Tuesday 17 November 2015

Cake, according to Alice ( and Mary)

I have just put my Christmas cake in the oven. Usually, I manage to make it during the last week of October, but life has been busy since we got back to Hebden Bridge, and I missed my normal deadline.

Alice, one of the Overgate Hospice shop volunteers made this apron......the fabric is exactly the same as a duvet cover I had when I was a student ( bought from Stockport market in 1974 ). As Christmas cake making evokes so many memories for me, it seems appropriate to wear this when baking )

Since we returned from France, I have been working at the Hospice shop for 3 days a week, and have enjoyed seeing how the new Furniture and Vintage shop has been developing. It has been lovely to see staff, volunteers and some of my favourite customers again. 

Not a very good photo due to reflections....but this is Rita, a brilliant Overgate volunteer, with a dolls house....that sold very quickly after being put in the window.

What with working, seeing children and grandchildren, a few reflexology sessions, an attempt to declutter our crazily overstuffed Hebden Bridge house, a couple of concerts and some cinema trips.....well, the cake sort of got forgotten.

a quick phone snap of me with 3 of the munchkins

Anyway...it is now 40 minutes into its 4 hours 45 minute cook, so fingers are crossed all will be well.

Whenever I make my Christmas cake I am transported back to my first ever attempt. I was 39, Jess was 3, and Jodie was 13, and asked if she could help me make it. I panicked. I had never made one before, I wanted to please Jodie, but I was anxious not to upset my grandmother, Alice, who had always made my cake before. How would she take to being told her cake making skills were not required ?

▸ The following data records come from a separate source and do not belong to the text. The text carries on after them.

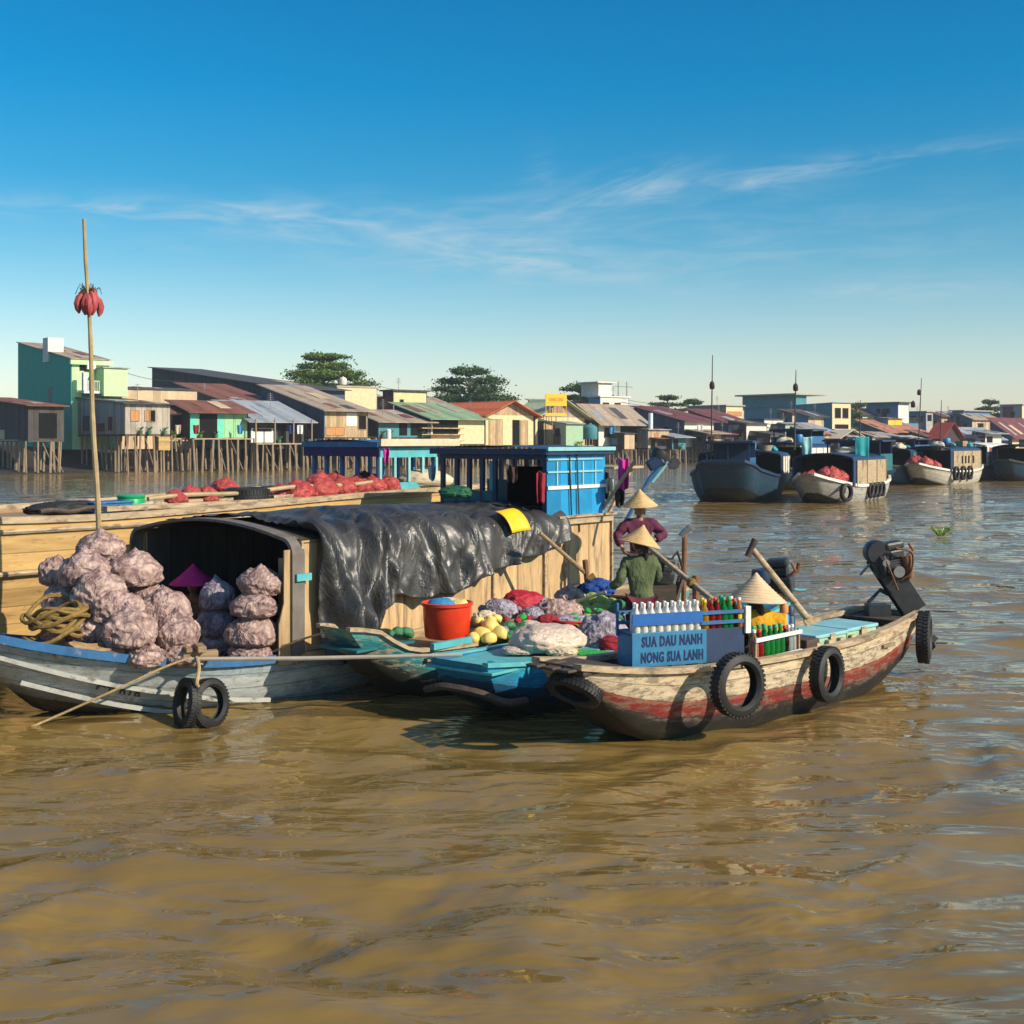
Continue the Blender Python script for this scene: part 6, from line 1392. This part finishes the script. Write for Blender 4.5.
    # patched sheets on roof and walls, as such houses are mended piece by piece
    hr = random.Random(int(px0*7+px1)); PM = ['tinrust', 'tingrey', 'tindark', 'tinmaroon', 'tinbeige', 'tintan', 'boards']
    if roof == 'shed' and w > 3:
        for k in range(hr.randint(2, 4)):
            xa = hr.uniform(0, w*.75); xb = min(w, xa+hr.uniform(.7, 1.6)); ya = hr.uniform(-.3, dp*.5); yb = min(dp, ya+hr.uniform(1.5, 5)); e_ = .128+.012*k
            MB().add([(xa, ya, zt(ya)+e_), (xb, ya, zt(ya)+e_), (xb, yb, zt(yb)+e_), (xa, yb, zt(yb)+e_), (xa, ya, zt(ya)+e_+.03), (xb, ya, zt(ya)+e_+.03), (xb, yb, zt(yb)+e_+.03), (xa, yb, zt(yb)+e_+.03)], [(0, 3, 2, 1), (4, 5, 6, 7), (0, 1, 5, 4), (1, 2, 6, 5), (2, 3, 7, 6), (3, 0, 4, 7)]).build('roof_patch', hr.choice(PM), t)
    if z1-z0 > 1.6:
        for k in range(hr.randint(1, 3)):
            ya = hr.uniform(.2, dp*.6); yb = min(dp-.1, ya+hr.uniform(.8, 2.6)); za = z0+H_*hr.uniform(0, .5); zb = min(z1-.1, za+H_*hr.uniform(.25, .6)); MB().box(-.045-.01*k, -.002, ya, yb, za, zb).build('wall_patch', hr.choice(PM+['boardsdark', 'boardstan', 'bluewall']), t)
        if hr.random() < .6:
            ya = dp*hr.uniform(.1, .5); f = MB().box(-.08, -.001, ya, ya+.8, z0+H_*.45, z0+H_*.8).build('window', 'dark', t); MB().box(-.11, -.082, ya-.08, ya+.88, z0+H_*.8, z0+H_*.8+.1).build('frame', 'wood', f)
    if hr.random() < .45:
        xx, yy = hr.uniform(.2, .8)*w, hr.uniform(.2, .6)*dp; zz = zt(yy); b = MB(); b.tube([(xx, yy, zz), (xx, yy, zz+1.9)], .035, 5)
        for q in range(4): b.tube([(xx-.45+.06*q, yy, zz+1.2+.2*q), (xx+.45-.06*q, yy, zz+1.2+.2*q)], .02, 4)
        b.build('aerial', 'enginegrey', t)
    if deck or (stilts and hr.random() < .5):
        b = MB(); y_ = -deck-.02 if deck else -.25; z_ = z0-.02
        for q in range(hr.randint(1, 3)):
            xx = hr.uniform(.05, .9)*w; b = MB(); b.lathe([(0, 0), (.16, 0), (.22, .35), (.2, .38), (0, .36)], 9, Matrix.Translation((xx, -.3, z_)))
            for g in range(14): a = hr.uniform(0, 6.28); l_ = hr.uniform(.2, .45); b.add([(xx, -.3, z_+.35), (xx+l_*math.cos(a)*.6-.05, -.3+l_*math.sin(a)*.6, z_+.5+l_*.5), (xx+l_*math.cos(a), -.3+l_*math.sin(a), z_+.45+l_*.7)], [(0, 1, 2)])
            b.build('potted_plant', hr.choice(['greens', 'leafbright', 'cabbage']), t)
    return t, w, dp, z0, z1, (P, d0)
G = 'village houses along the far bank'
hs = []
def HH(*a, **k):
    r = house(*a, **k); r[0]['group'] = G; hs.append(r); return r
HH('dark wooden porch house before the stilt house with shutters', 28, 64, -25, 2, 440, 406, 398, 'boardsdark', 'boardsdark', 'tinrust', stilts=1, wins=[(.3, .8, .05, .8, 'd')])
t, w, dp, z0, z1, (P, d0) = HH('tall mint green house with deep green side wall and brown roof', 71, 109, 18, 12, 440, 359, 343, 'mint', 'greendark', 'tintan', wins=[(.28, .52, .18, .75, 'g'), (.22, .46, .86, .97, 'd')], over=.15)
MB().box(-.2, w+.3, -.45, -.005, z1-.55, z1-.1).build('cornice', 'mint', t)
b = MB(); zb_ = at(71, 396, d0).z; zt_ = at(71, 368, d0).z; b.box(.64*w, w+1.1, -2.2, -.01, zb_, zt_); b.build('annex_wall', 'mint', t); MB().box(.60*w, w+1.3, -2.4, 0, zt_+.01, zt_+.12).build('annex_roof', 'tingrey', t)
b = MB(); za = at(71, 364, d0).z; b.box(.38*w, .60*w, -.5, -.04, za-.5, za+.2); ac = b.build('air_conditioner', 'white', t); MB().lathe([(0, 0), (.22, 0), (.22, .02), (0, .02)], 14, Matrix.Translation((.49*w, -.52, za-.15)) @ Matrix.Rotation(math.pi/2, 4, 'X')).build('fan_grille', 'enginegrey', ac)
b = MB(); zc = at(71, 391, d0).z
b.box(.18*w, .66*w, -1.6, -.01, zc-.25, zc); b.build('balcony_floor', 'white', t)
b = MB(); b.box(.18*w, .64*w, -1.6, -1.55, zc+1.0, zc+1.07)
for i in range(9): x = lerp(.18, .63, i/8)*w; b.box(x, x+.05, -1.6, -1.55, zc, zc+1.0)
b.build('balcony_railing', 'offwhite', t)
MB().box(.16*w, .26*w, -1.7, -1.2, zc, zc+1.9).build('balcony_column', 'offwhite', t)
b = MB(); q = at(71, 343, d0+9).z; b.box(-.2, 1.5, 6, 7.5, z1, q+.25); b.build('rooftop_block', 'offwhite', t)
HH('weathered grey stilt house with two orange shutters', 125, 170, 67, 0, 434, 404, 397, 'boards', 'boards', 'tindark', stilts=1, wins=[(.13, .30, .45, .78, 's'), (.44, .52, .45, .78, 's'), (.56, .66, .43, .80, 'w')], over=.3)
hb_ = hs[-1]; t, w = hb_[0], hb_[1]; MB().box(.72*w, .98*w, -.25, .5, hb_[3]-1.6, hb_[3]-.25).build('hanging_crate', 'plyyellow', t)
HH('low beige tin walled building behind the grey stilt house', 122, 197, 106, 16, 412, 389, 387, 'tinbeige', 'tinbeige', 'tindark', over=.1)
HH('long dark shed whose roof climbs far back from the bank', 292, 345, 152, 16, 436, 389, 368, 'bluetin', 'boardsdark', 'tindark', over=.5, swins=[(.2, .38, .55, .82, 'tinmaroon'), (.45, .6, .5, .8, 'tinmaroon'), (.66, .9, .4, .75, 'tinmaroon')])
HH('rust red roofed shed below the long dark shed', 252, 300, 178, 7, 436, 411, 384, 'boardsdark', 'bluetin', 'tinrust', over=.5)
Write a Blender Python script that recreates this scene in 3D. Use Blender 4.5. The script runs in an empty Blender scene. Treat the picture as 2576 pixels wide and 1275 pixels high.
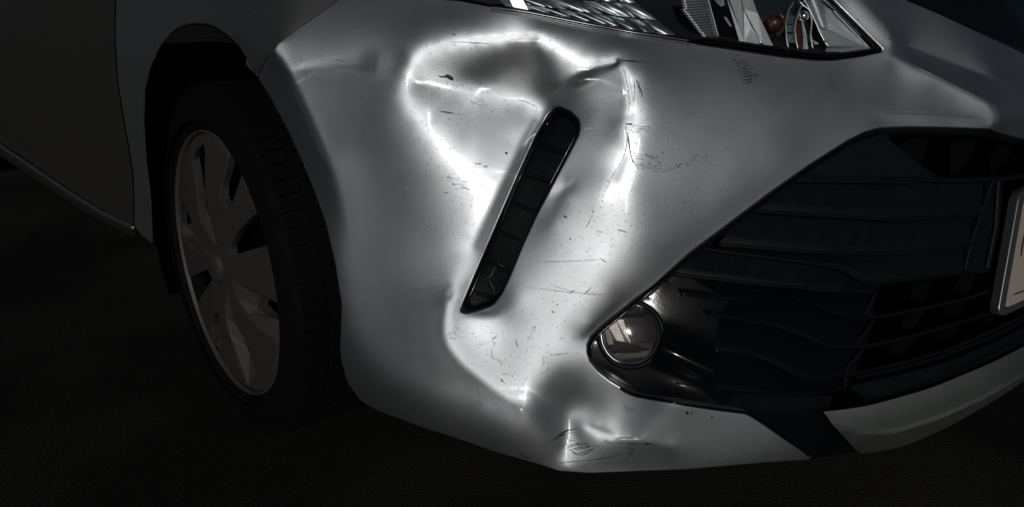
import bpy, bmesh, math, random, zlib, base64
import numpy as np
from mathutils import Vector, Matrix
random.seed(7); rng = np.random.default_rng(7)
sc = bpy.context.scene
COL = sc.collection
# ------------------------------------------------------------------ camera, sky, sun, exposure
PW, PH = 2576., 1275.                      # the photograph's own pixel frame used for bearings
FP, PCX, PCY = 2022., 1288., 637.5
PITCH = math.radians(18.3)
CAM = np.array([0.30, -1.355, 0.70])
_h = np.array([-0.693, 0.72]); _h /= np.linalg.norm(_h)
FW = np.array([_h[0]*math.cos(PITCH), _h[1]*math.cos(PITCH), -math.sin(PITCH)])
RT = np.array([_h[1], -_h[0], 0.]); UPV = np.cross(RT, FW)
cd = bpy.data.cameras.new("camera"); cam = bpy.data.objects.new("camera", cd); COL.objects.link(cam)
cd.sensor_width = 36.; cd.lens = 36.*FP/PW; cd.clip_start = .02; cd.clip_end = 2000.
cam.matrix_world = Matrix(((RT[0],UPV[0],-FW[0],CAM[0]),(RT[1],UPV[1],-FW[1],CAM[1]),(RT[2],UPV[2],-FW[2],CAM[2]),(0,0,0,1)))
sc.camera = cam
SAZ, SEL = math.radians(-47), math.radians(21)
SUN_DIR = np.array([math.cos(SEL)*math.cos(SAZ), math.cos(SEL)*math.sin(SAZ), math.sin(SEL)])
wd = bpy.data.worlds.new("World"); sc.world = wd; wd.use_nodes = True
nt = wd.node_tree; nt.nodes.clear()
sky = nt.nodes.new('ShaderNodeTexSky'); sky.sky_type = 'NISHITA'; sky.sun_disc = False
sky.sun_elevation = SEL; sky.sun_rotation = math.pi/2 - SAZ; sky.air_density = .35; sky.dust_density = 2.0; sky.ozone_density = 1.0
bg = nt.nodes.new('ShaderNodeBackground'); bg.inputs['Strength'].default_value = .05
wo = nt.nodes.new('ShaderNodeOutputWorld')
nt.links.new(sky.outputs[0], bg.inputs[0]); nt.links.new(bg.outputs[0], wo.inputs[0])
sl = bpy.data.lights.new("sun", 'SUN'); sl.energy = 5.0; sl.angle = math.radians(.6); sl.color = (1., .97, .93)
so = bpy.data.objects.new("sun", sl); COL.objects.link(so)
so.rotation_euler = Vector(SUN_DIR).to_track_quat('Z', 'Y').to_euler()
sc.view_settings.view_transform = 'Standard'; sc.view_settings.look = 'None'
sc.view_settings.exposure = -2.2; sc.view_settings.gamma = 1.
# ------------------------------------------------------------------ bearings and the car's outer skin
CR = {'A':(1500,100,3.188),'2':(2000,100,2.55),'3':(1500,450,2.55),'4':(2100,500,2.55),'5':(1700,1100,2.1257),'6':(2000,1500,3.187),'7':(950,0,2.1257),'8':(3200,1200,1.821),
'F1':(1400,0,1.2746),'F2':(1300,900,1.2746),'F3':(2660,0,1.2746),'F4':(2660,900,1.2746),'L1':(0,0,1.275),'L2':(0,900,1.203),'D':(0,0,1/1.5373),
'H1':(1500,0,2.1467),'H2':(2600,0,2.862),'G':(3300,450,1.5),'FG':(2200,1100,2.1257),'V':(1700,380,1.449),'W':(600,450,1.109)}
def cv(c, pts):
    a, b, s = CR[c]; return [((a+x/s)/1.5373, (b+y/s)/1.5373) for x, y in pts]
def ray(px, py):
    px = np.asarray(px, float); py = np.asarray(py, float)
    return FW+((px-PCX)/FP)[..., None]*RT-((py-PCY)/FP)[..., None]*UPV
PL=[(-3.6,-.83),(-2.6,-.835),(-1.9,-.84),(-1.2,-.84),(-.8,-.84),(-.49,-.82),(-.35,-.79),(-.21,-.728),(-.10,-.63),(-.016,-.508),(.06,-.36),(.125,-.19),(.15,0),(.125,.19),(.06,.36),(-.016,.508)]
C0 = np.array([-.9, 0.])
_ph = np.array([math.atan2(-(y-C0[1]), x-C0[0]) for x, y in PL]); _rr = np.array([math.hypot(x-C0[0], y-C0[1]) for x, y in PL])
_o = np.argsort(_ph); _ph = _ph[_o]; _rr = _rr[_o]
def natspline(x, y, xq):
    n=len(x);h=np.diff(x);A=np.zeros((n,n));b=np.zeros(n);A[0,0]=A[-1,-1]=1
    for i in range(1,n-1):
        A[i,i-1]=h[i-1];A[i,i]=2*(h[i-1]+h[i]);A[i,i+1]=h[i]
        b[i]=6*((y[i+1]-y[i])/h[i]-(y[i]-y[i-1])/h[i-1])
    m=np.linalg.solve(A,b);i=np.clip(np.searchsorted(x,xq)-1,0,n-2)
    d=xq-x[i];a=(y[i+1]-y[i])/h[i]-h[i]*(2*m[i]+m[i+1])/6
    return y[i]+a*d+m[i]/2*d**2+(m[i+1]-m[i])/(6*h[i])*d**3
PHQ = np.linspace(_ph[0], _ph[-1], 2000); RQ = natspline(_ph, _rr, PHQ)
_k = np.exp(-np.linspace(-2.5,2.5,61)**2); _k /= _k.sum()
RQ = np.where((PHQ > _ph[0]+.1) & (PHQ < 1.6), np.convolve(np.pad(RQ,30,mode='edge'),_k,'valid'), RQ)
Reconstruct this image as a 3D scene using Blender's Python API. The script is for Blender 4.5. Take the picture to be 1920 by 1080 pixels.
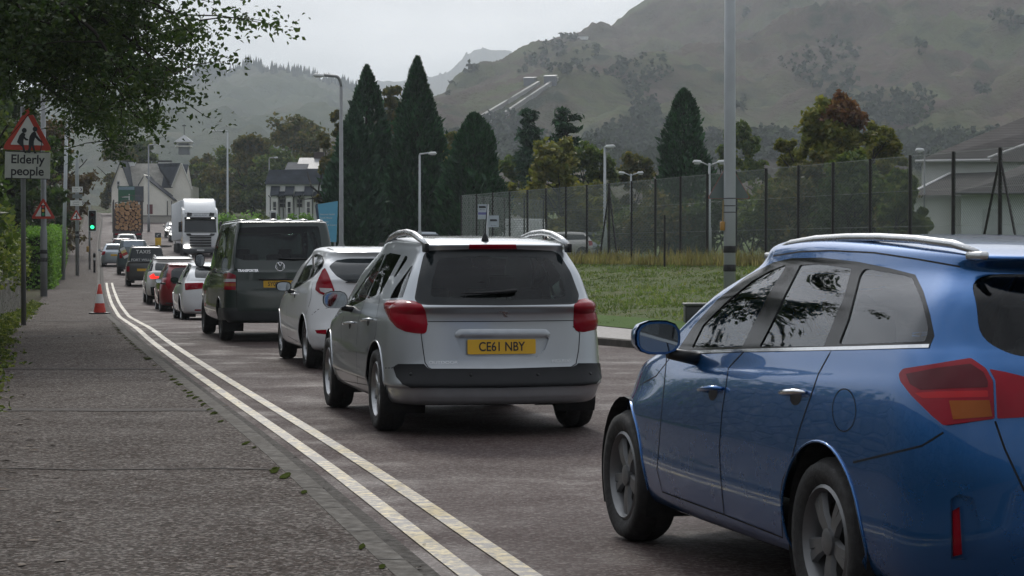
import bpy, bmesh, math, random
import numpy as np
from mathutils import Vector, Matrix, noise
from mathutils.bvhtree import BVHTree
for o in list(bpy.data.objects): bpy.data.objects.remove(o)
SC = bpy.context.scene; COL = SC.collection
R = math.radians
# ---------------------------------------------------------------- camera
FPX, EYE, PITCH = 4000.0, 1.38, math.atan(62 / 4000)
cd = bpy.data.cameras.new('camera'); cam = bpy.data.objects.new('camera', cd); COL.objects.link(cam)
cam.location = (0, 0, EYE); cam.rotation_euler = (R(90) - PITCH, 0, 0)
cd.sensor_width = 36; cd.lens = FPX / 1920 * 36; cd.clip_start = 0.1; cd.clip_end = 20000
SC.camera = cam
# ---------------------------------------------------------------- sky and sun
SUN_EL, SUN_AZ = 38, -9            # degrees; azimuth measured from +Y towards +X
W = bpy.data.worlds.new('World'); SC.world = W; W.use_nodes = True
nt = W.node_tree; nt.nodes.clear()
def wn(t, **k):
    n = nt.nodes.new(t)
    for a, v in k.items(): setattr(n, a, v)
    return n
wl = nt.links.new
wout = wn('ShaderNodeOutputWorld'); wbg = wn('ShaderNodeBackground'); wl(wbg.outputs[0], wout.inputs[0])
wbg.inputs[1].default_value = 0.1
sky = wn('ShaderNodeTexSky', sky_type='NISHITA', sun_disc=False, sun_elevation=R(SUN_EL), sun_rotation=R(SUN_AZ), air_density=1.0, dust_density=2.5)
tc = wn('ShaderNodeTexCoord'); sep = wn('ShaderNodeSeparateXYZ'); wl(tc.outputs['Generated'], sep.inputs[0])
# cloud deck: direction projected on a plane overhead
mz = wn('ShaderNodeMath', operation='MAXIMUM'); wl(sep.outputs[2], mz.inputs[0]); mz.inputs[1].default_value = 0.0
ad = wn('ShaderNodeMath', operation='ADD'); wl(mz.outputs[0], ad.inputs[0]); ad.inputs[1].default_value = 0.16
dv = wn('ShaderNodeVectorMath', operation='DIVIDE'); wl(tc.outputs['Generated'], dv.inputs[0])
cb = wn('ShaderNodeCombineXYZ')
for i in range(3): wl(ad.outputs[0], cb.inputs[i])
wl(cb.outputs[0], dv.inputs[1])
cn = wn('ShaderNodeTexNoise'); cn.inputs['Scale'].default_value = 1.3; cn.inputs['Detail'].default_value = 6; cn.inputs['Roughness'].default_value = .55
wl(dv.outputs[0], cn.inputs['Vector'])
cr = wn('ShaderNodeValToRGB'); wl(cn.outputs[0], cr.inputs[0])
cr.color_ramp.elements[0].position = .33; cr.color_ramp.elements[0].color = (4.05, 4.2, 4.5, 1)
cr.color_ramp.elements[1].position = .68; cr.color_ramp.elements[1].color = (7.0, 7.1, 7.35, 1)
# brighter round the veiled sun
sd = Vector((math.sin(R(SUN_AZ)) * math.cos(R(SUN_EL)), math.cos(R(SUN_AZ)) * math.cos(R(SUN_EL)), math.sin(R(SUN_EL))))
dt = wn('ShaderNodeVectorMath', operation='DOT_PRODUCT'); wl(tc.outputs['Generated'], dt.inputs[0]); dt.inputs[1].default_value = sd
gr = wn('ShaderNodeMapRange'); wl(dt.outputs['Value'], gr.inputs[0]); gr.inputs[1].default_value = -1; gr.inputs[2].default_value = 1
gl = wn('ShaderNodeValToRGB'); wl(gr.outputs[0], gl.inputs[0]); ge = gl.color_ramp.elements     # heavy cloud behind the camera, thin cloud before the sun
for p_, v_ in ((.30, .60), (.5, .66), (.72, .82), (.89, 1.08), (.955, 1.5), (1., 2.2)):
    e_ = ge[0] if p_ == .30 else (ge[-1] if p_ == 1. else ge.new(p_)); e_.position = p_; e_.color = (v_, v_, v_, 1)
gm = wn('ShaderNodeVectorMath', operation='SCALE'); wl(cr.outputs[0], gm.inputs[0]); zb_ = wn('ShaderNodeMapRange'); wl(sep.outputs[2], zb_.inputs[0]); zb_.inputs[1].default_value = .06; zb_.inputs[2].default_value = .9; zb_.inputs[3].default_value = 1.; zb_.inputs[4].default_value = 2.3   # an overcast dome is brighter overhead
zm_ = wn('ShaderNodeMath', operation='MULTIPLY'); wl(gl.outputs[0], zm_.inputs[0]); wl(zb_.outputs[0], zm_.inputs[1]); wl(zm_.outputs[0], gm.inputs['Scale'])
mx = wn('ShaderNodeMix', data_type='RGBA'); mx.inputs[0].default_value = .86
wl(sky.outputs[0], mx.inputs[6]); wl(gm.outputs[0], mx.inputs[7]); wl(mx.outputs[2], wbg.inputs[0])
sl = bpy.data.lights.new('sun', 'SUN'); so = bpy.data.objects.new('sun', sl); COL.objects.link(so)
sl.energy = 1.5; sl.angle = R(10); sl.color = (1, .95, .87)
so.rotation_euler = (-sd).to_track_quat('-Z', 'Y').to_euler()
SC.view_settings.view_transform = 'Standard'; SC.view_settings.look = 'None'
SC.view_settings.exposure = 0.04; SC.view_settings.gamma = 1
SC.render.engine = 'CYCLES'
cy = SC.cycles; cy.use_denoising = True; cy.max_bounces = 8; cy.diffuse_bounces = 3; cy.glossy_bounces = 4
cy.transmission_bounces = 6; cy.transparent_max_bounces = 24; cy.volume_bounces = 1; cy.sample_clamp_indirect = 6
cy.caustics_reflective = False; cy.caustics_refractive = False
rnd = random.Random(7)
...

I am sure I have posted about this before, but as I go through these memories on an annual basis, I have decided to post anyway.

Our compromise was that I remained on the phone to grandmother Alice throughout the whole cake making process. Each step was spoken to me over the phone, from north London, to Huddersfield. Even after it went in the oven, we had frequent checking phone calls.....and then the final removal from the oven was undertaken only when Alice was convinced my cake tester had gone into the cake and had come out again, completely clean.

Alice later admitted that she had been really relieved not to have been required to make the cake....she was 85, and had been concerned that it would have been a little too much effort and responsibility that particular year.

The cake was great, Alice helped eat it as she visited us over Christmas....and I have been in charge of Christmas cakes ever since.



However, since Alice died......another grand lady has helped me. This year, as has happened for about the last 5 or 6, Mary Berry has accompanied me through the process.

( I always wonder, if I left out that one tablespoonful of black treacle....would the cake be a disaster ? It seems so crazy, to buy a tin each year, just for that one spoonful. I always forget it's in the cupboard when I make other fruit cakes, and never remember from one Christmas to the next, where I put last year's tin )

Jodie is 35 next year...Jess will be 25.....I wonder when I will hand over the reigns.